Sri Lankans never ever wanted Provincial Councils. Any state in India is a huge area many times bigger than Sri Lanka. For India it may be necessary to have ‘states’, such as Tamil Nadu, Kerala etc but in Sri Lanka, a province is a small area. 13A is based on the Indian constitution wherein Provincial Councils have been established on lines similar to Indian states. This is an incongruous establishment. Therefore, Sri Lanka as a sovereign, independent country has the right and obligation to amend an unsuitable and unwanted constitutional arrangement that was foisted on Sri Lanka by intimidatory India.

It is absolutely unnecessary for Sri Lanka to get India’s permission to amend its constitution. India has no right whatsoever to interfere with our internal affairs.

Unlike Sri Lanka India, has many ethnic problems, for example, take Kashmir which is a state beset with Hindu-Muslim rivalries.

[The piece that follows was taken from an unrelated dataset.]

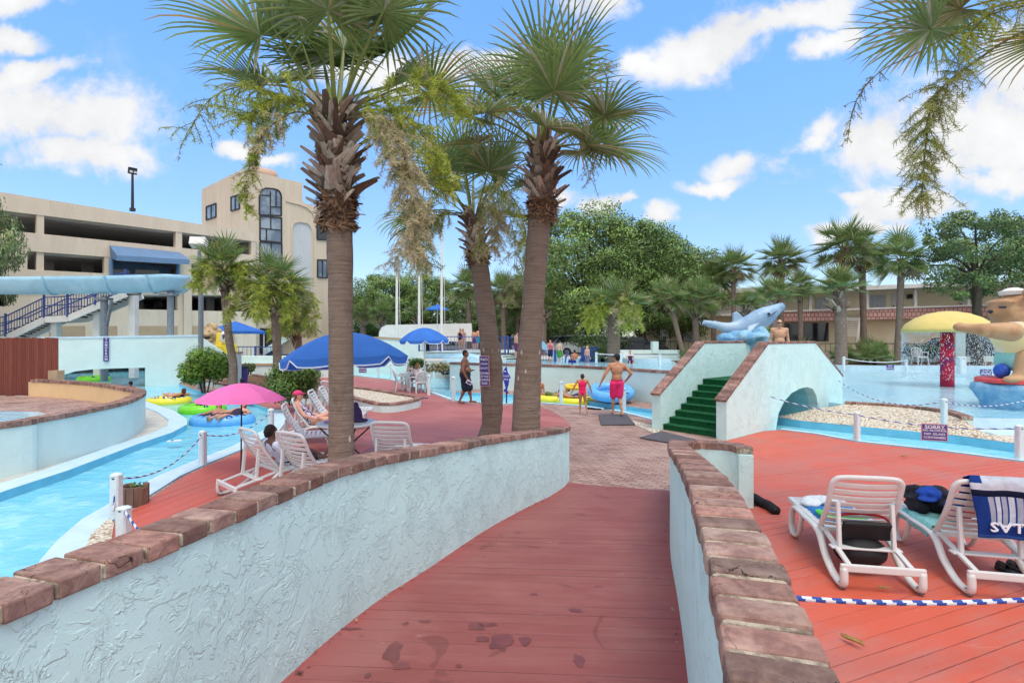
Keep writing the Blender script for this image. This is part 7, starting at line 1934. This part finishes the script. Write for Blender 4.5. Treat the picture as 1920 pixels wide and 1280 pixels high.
    if cap:
        m = MB(); m.ell(hp(0, -.006, .030), (r(.052), r(.060), r(.042)), 16, 10, HR); c_ = remeshed(m, 'cap', cm(cap, 'cap cloth'), t, .012 * h / 1.75, 2)
        m = MB(); m.ell(hp(0, .06, .018), (r(.04), r(.042), r(.006)), 12, 6, HR); m.build('brim', cm(mul(cap, .85), 'cap brim'), c_, smooth=True)
    if face and vox < .02:
        for s in (-1, 1): m = MB(); m.ell(hp(s * .018, .0435, .007), (r(.0065), r(.0045), r(.0042)), 8, 6, HR); m.build('eye', MAT['black'], t)
    if glasses:
        m = MB()
        for s in (-1, 1): m.ell(hp(s * .019, .050, .008), (r(.021), r(.008), r(.013)), 10, 6, HR); m.beam(hp(s * .036, .045, .011), hp(s * .046, -.005, .01), r(.005), r(.006))
        m.beam(hp(-.01, .052, .011), hp(.01, .052, .011), r(.005), r(.005)); m.build('sunglasses', MAT['black'], t)
    return t
def floral(c1, c2, c3):
    n = N('floral swim cloth'); v = n.n('ShaderNodeTexVoronoi'); v.inputs['Scale'].default_value = 24; n.l(n.tc, v.inputs[0]); s = n.sep(v.outputs['Color'])
    n.col(n.mix(n.ramp(s[1], .6, .65), n.mix(n.ramp(s[0], .4, .45), S(*c1), S(*c2)), S(*c3))); n.rough(.8); return n.m
# --- the three walking figures
person('large man in dark navy shorts walking barefoot on the left red deck, side view', g(872, 757) + V((.0, 0, .006)), rad(-90), 1.80, (122, 84, 66),
  dict(knL=(-.06, .075, .285), anL=(-.062, .11, .05), toL=(-.066, .21, .016), knR=(.06, .012, .285), anR=(.06, -.10, .048), toR=(.064, .0, .014), elL=(-.175, .0, .655), wrL=(-.15, .1, .60), hdL=(-.13, .15, .62), elR=(.18, -.03, .63), wrR=(.175, .055, .475), hdR=(.175, .085, .43), face=(0, 1, -.05)), (28, 22, 22), 0, (38, 44, 62), fat=1.42, skirtlen=.95)
t = thing('held_case', 'small white framed purple case held in the large man\'s hand', 'case', g(872, 757) + V((.16, -.34, .74))); mb = MB(); mb.box((0, 0, 0), (.19, .02, .12), .2, 0, .45); mb.build('frame', MAT['motel_white'], t, bevel=.01); mb = MB(); mb.box((0, -.012, 0), (.14, .012, .075), .2, 0, .45); mb.build('panel', MAT['sign'], t)
person('man in pink swim shorts and dark cap walking away across the paving', g(1158, 782) + V((0, .1, .03)), rad(6), 1.74, (192, 138, 106),
  dict(elL=(-.205, -.02, .66), wrL=(-.265, .02, .52), hdL=(-.275, .04, .47), elR=(.225, -.05, .68), wrR=(.185, .06, .57), hdR=(.165, .1, .54), knL=(-.045, .06, .28), anL=(-.045, .07, .05), toL=(-.05, .16, .016), knR=(.05, .02, .285), anR=(.058, -.10, .05), toR=(.064, -.01, .014), face=(-.35, 1, 0)), (30, 24, 22), 0, (244, 58, 120), cap=(52, 52, 60), fat=1.06, skirtlen=.82)
person('small girl in a pink swimsuit walking away beside the man', g(1092, 777) + V((0, 0, .01)), rad(-4), 1.18, (186, 132, 104),
  dict(elL=(-.19, -.03, .69), wrL=(-.25, -.0, .55), hdL=(-.275, .02, .51), elR=(.18, -.03, .69), wrR=(.225, .02, .54), hdR=(.24, .04, .49), knL=(-.05, .05, .28), anL=(-.055, .04, .05), toL=(-.06, .13, .016), knR=(.07, .02, .29), anR=(.11, -.09, .07), toR=(.12, -.02, .02), head=(0, .012, .915), face=(-.15, 1, 0)), (62, 46, 38), .02, suit=(244, 44, 104))
person('shirtless bald man in sunglasses standing on the stair bridge', sb(4.45, .75, LAND + .004), rad(165), 1.6, (206, 160, 130), dict(face=(0.0, 1, .02)), bald=True, shorts=(60, 70, 90), glasses=True, fat=1.08)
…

Jinnah was persistently proposing a plebiscite to form a government of the people’s choice where the majority is Muslim. But India never agreed to it. If Sri Lanka were to ask India to hold a plebiscite in Kashmir to solve their ethnic problem will they accept it?

What the writer wishes to impress is that sovereign governments have no right to compel other sovereign governments to interfere in their domestic affairs.